Потом мы с Алешей вдвоем совершили байдарочный поход. Андрея не взяли. Формальной причиной Алеша как капитан объявил его неумение плавать. В утешение ему был обещан на последние дни августа пеший поход на Кержач после нашего возвращения. Андрей предложил Диме также пойти с нами. Но Дима опять отказался. А мы с Алешей были поражены, когда ночью в палатке, поставленной у этой очень живописной реки, при слабом мерцании догорающего костра Андрей сказал нам, что он впервые в жизни ночует в лесу в палатке.
Это были для нас с Андреем очень счастливые месяцы все большего и большего нашего сближения. Именно с этого лета во все последующие годы оно — это сближение, взаимопроникновение душевное и физическое, неуклонно шло по нарастающей. И я научилась спать на левом боку. Андрей говорил, что когда мои коленки упираются в его живот, на него нисходит (он употреблял именно это архаичное слово) чувство покоя и полного благополучия и в себе, и в мире. И я вдруг осознала, что мой вынужденный очень ранний уход на пенсию стал благом для семейной жизни.
Несколькими месяцами раньше Андрей после очередной мелкой стычки с Таней (своей) пытался ей что-то объяснить в наших (его со мной) отношениях и произнес слово «любовь». Таня на это сказала ему: «Какая такая любовь в пятьдесят лет. И, если тебе так надо было жениться, мог бы жениться на Серафиме Соломоновне[16]». Слова эти больно задели Андрея глубинным непониманием его. И это непонимание, которое он ощущал во всех трех своих детях, переживал не только как личную обиду. Больше страдал за них, считая (оправданно или нет), что есть что-то, не дающее им постигнуть многое в области чувств не только в другом человеке (в данном случае в отце), но и в самих себе. Считал в какой-то мере виной своей и Клавы, что они что-то в детях упустили. Спустя несколько лет в дневнике Андрей написал «мои злосчастные дети». В ответ на мой вопрос, почему он так пишет, напомнил мне тот давний разговор с Таней и добавил, что ему кажется, ничто в ней (в них) с возрастом не изменилось. Все то же непонимание. Но слово это сам понимал не как нечто несущее зло, а как боль за них, потому, что не ощущал в них способности быть счастливыми.

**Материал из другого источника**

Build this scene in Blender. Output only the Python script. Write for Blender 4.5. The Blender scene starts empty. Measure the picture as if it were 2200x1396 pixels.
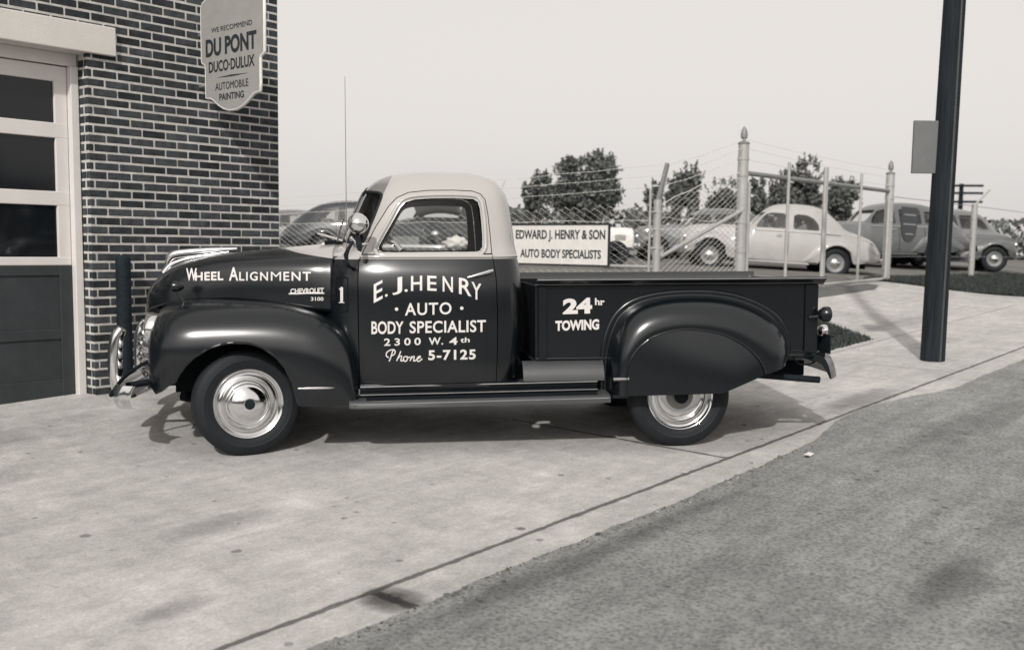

А вообще жизнь в доме складывалась очень гармонично. Таня и Ефрем и все их друзья не отдалились от дома. И меня очень радовала дружба Андрея и Алеши, возникшая осенью этого года, когда они остались вдвоем в доме. Мама в это время была на обследовании в своей больнице старых большевиков (была такая). Я уехала в Мордовию на свидание с Эдиком, а Андрей простудился и слег в постель. Ухаживал за ним и вел хозяйство три дня Алеша. А уже позже и в повседневной жизни, и во всех наших поездках, когда Алеша брал на себя основную тяжесть физической нагрузки, их отношения только укреплялись. Углублялись отношения Андрея с Ефремом, который (если можно так сказать) становился все более и более профессиональным диссидентом, иногда (или, скорей, часто) в принципиальном плане даже более последовательным, чем Андрей. А Таня добавляла в эти отношения Андрея с парнями легкость и обаяние хорошенькой молоденькой и счастливой женщины.